I had heard it so often that I finally decided I would find its biblical basis. I had been hearing that Christ's righteousness is something like a robe that He puts over us to make us acceptable to the Father, and that the Father then agrees to view the sinner differently because of the substitutionary merit of the Son. In brief, I heard that Jesus changes the Father's mind and heart towards us, which is necessary in order for us to be saved.
Assuming that no biblical personality knew more about the plan of salvation than Jesus did, I decided to go to the Gospels, particularly the spoken words of Jesus, to find evidence for such a view. I searched for any place where Jesus expressed or implied that His Father's attitude toward us was changed or modified by the Son's appeal, merit, substitutionary life, or legal covering. I found none. I would encourage you to check for yourself; it just isn't there.
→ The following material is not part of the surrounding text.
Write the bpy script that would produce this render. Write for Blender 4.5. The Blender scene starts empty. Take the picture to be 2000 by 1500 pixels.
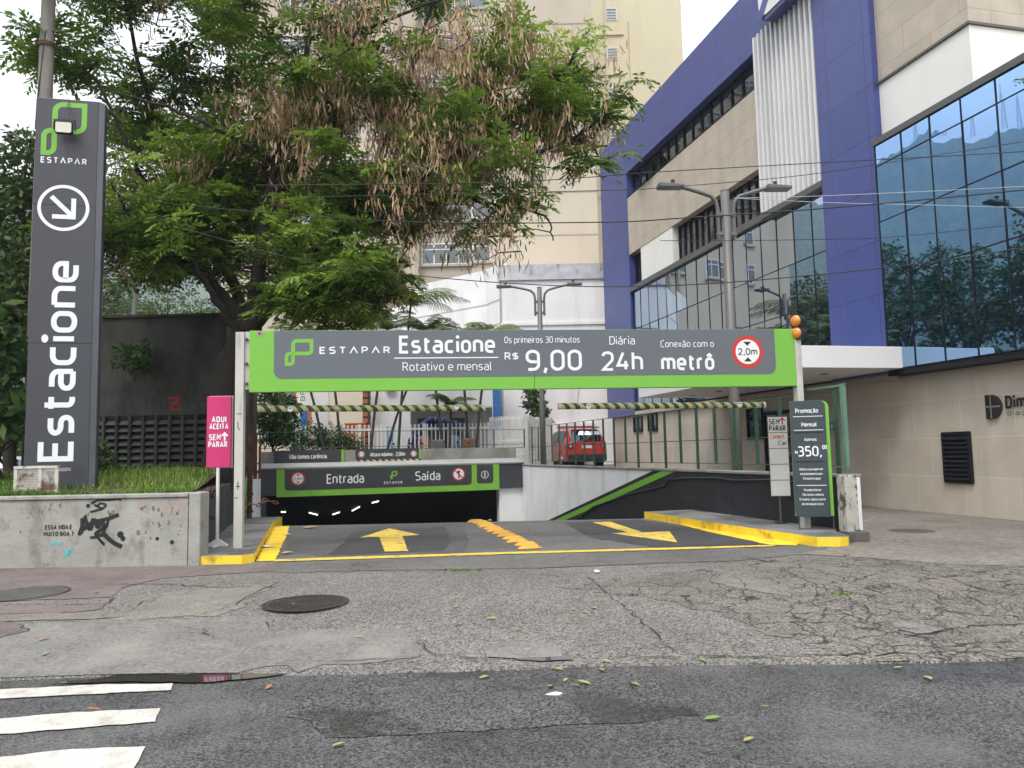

Instead, I filled a half dozen notebook pages full of verses in which Jesus is telling us how much the Father already loves us and pleading with us to change our opinion of the Father! And in the context of this particular quest, how grateful I was to come across the familiar text quoted above. What could be more excellent? Jesus is promising not to plead with the Father to change in any way toward us! The Father, He assures us, is already steadfastly loving toward us.
What is more, Jesus has just finished saying "the time is coming to give up parables and tell you plainly about the Father'' (John 16:25, Phillips). With only hours left with His earthly friends. Jesus needed to move beyond limited insights, trimmed down to accommodate the dull understandings of the masses. He wanted to speak the most accurate, complete, and vital truths about His Father that their growing minds could grasp. He wanted them no longer to cower in fear before God, rendering the trembling obedience of a whipped slave. Rather, He wanted them to be made whole by His Father's loving acceptance.
My search, then, was far from fruitless!